Richard & Judy Review The Traitor Ava Glass

Richard & Judy Introduce The Traitor by Ava Glass

Brace yourselves: The Traitor has a pretty gruesome opening: a body is found in a padlocked suitcase. Not a pretty sight. Or smell. Investigator Emma Makepeace quickly realises that the dead man was almost certainly betrayed. His undercover work for the government, shadowing two weapons-dealing oligarchs, cost him his life. So who is the traitor? Emma finds herself going undercover on one of the oligarch’s superyachts to find out. And soon, her own life will hang in the balance. Terrific stuff from Ava Glass.

Richard's Review

Richard's Review:

Write about what you know, the expression goes. And The Traitor’s author, Ava Glass, certainly knows about the world of spying and murder: she’s an ex-crime reporter and civil servant. During her time working for the British government, Ava came into direct contact with espionage and the double lives that spies lead. She stored those experiences away and, years later, we have The Traitor – an authentic, genuinely thrilling piece of spy fiction.

Stomach-turning at times, too. The story opens in early-morning London and a gruesome find: the discovery of a body in a heavy, tightly padlocked suitcase. Investigator Emma Makepeace is called in and quickly confirms the obvious: a case of cold-blooded murder. She also establishes that this is no ‘domestic’ – the dead man had been deep undercover tracking two oligarchs enmeshed in the UK’s illegal arms trade. That must be the reason he was killed. But who blew his cover? That’s what she – and we – are going to find out.

Judy's Review:

I loved the character of Makepeace. She has a sharp brain and phenomenal courage. Emma quickly works out that the only way the murdered man could have been exposed to lethal ‘cancelling’ was if someone working deep within the British government betrayed him. Someone on the side of – and in the pay of – two ruthless oligarchs.
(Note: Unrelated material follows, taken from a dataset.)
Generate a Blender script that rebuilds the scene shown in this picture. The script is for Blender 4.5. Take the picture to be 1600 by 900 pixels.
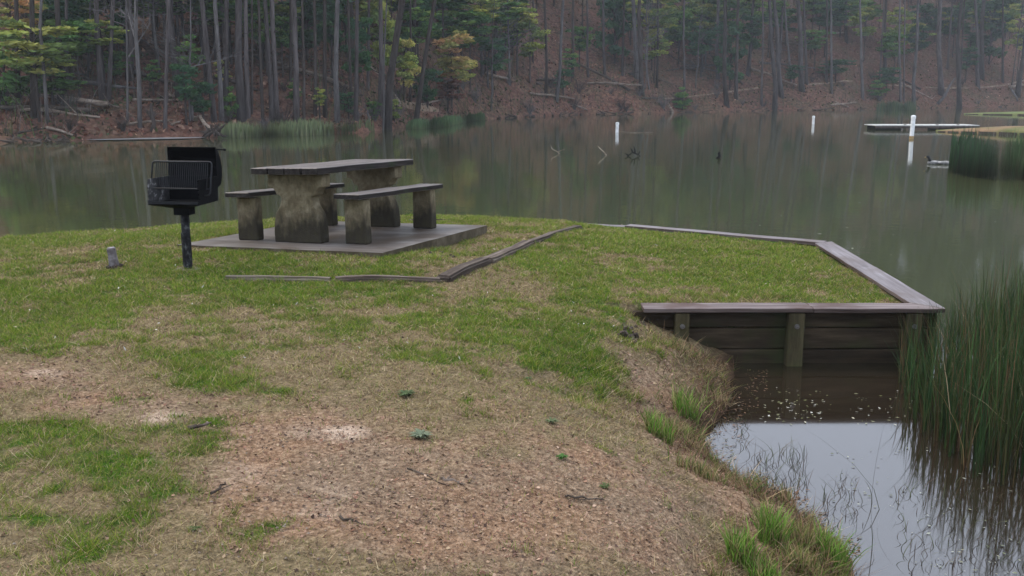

In other words, a traitor.

Emma decides she has no choice to go undercover herself. She flies to Nice, and under the blue Riviera skies steps aboard a superyacht owned by one of the oligarchs. It’s the best way of getting close to the operation. But is she too close? What if her cover doesn’t hold? Once out to sea on the balmy Med, will the hunter become the hunted?

A darkly glamorous story. We loved it.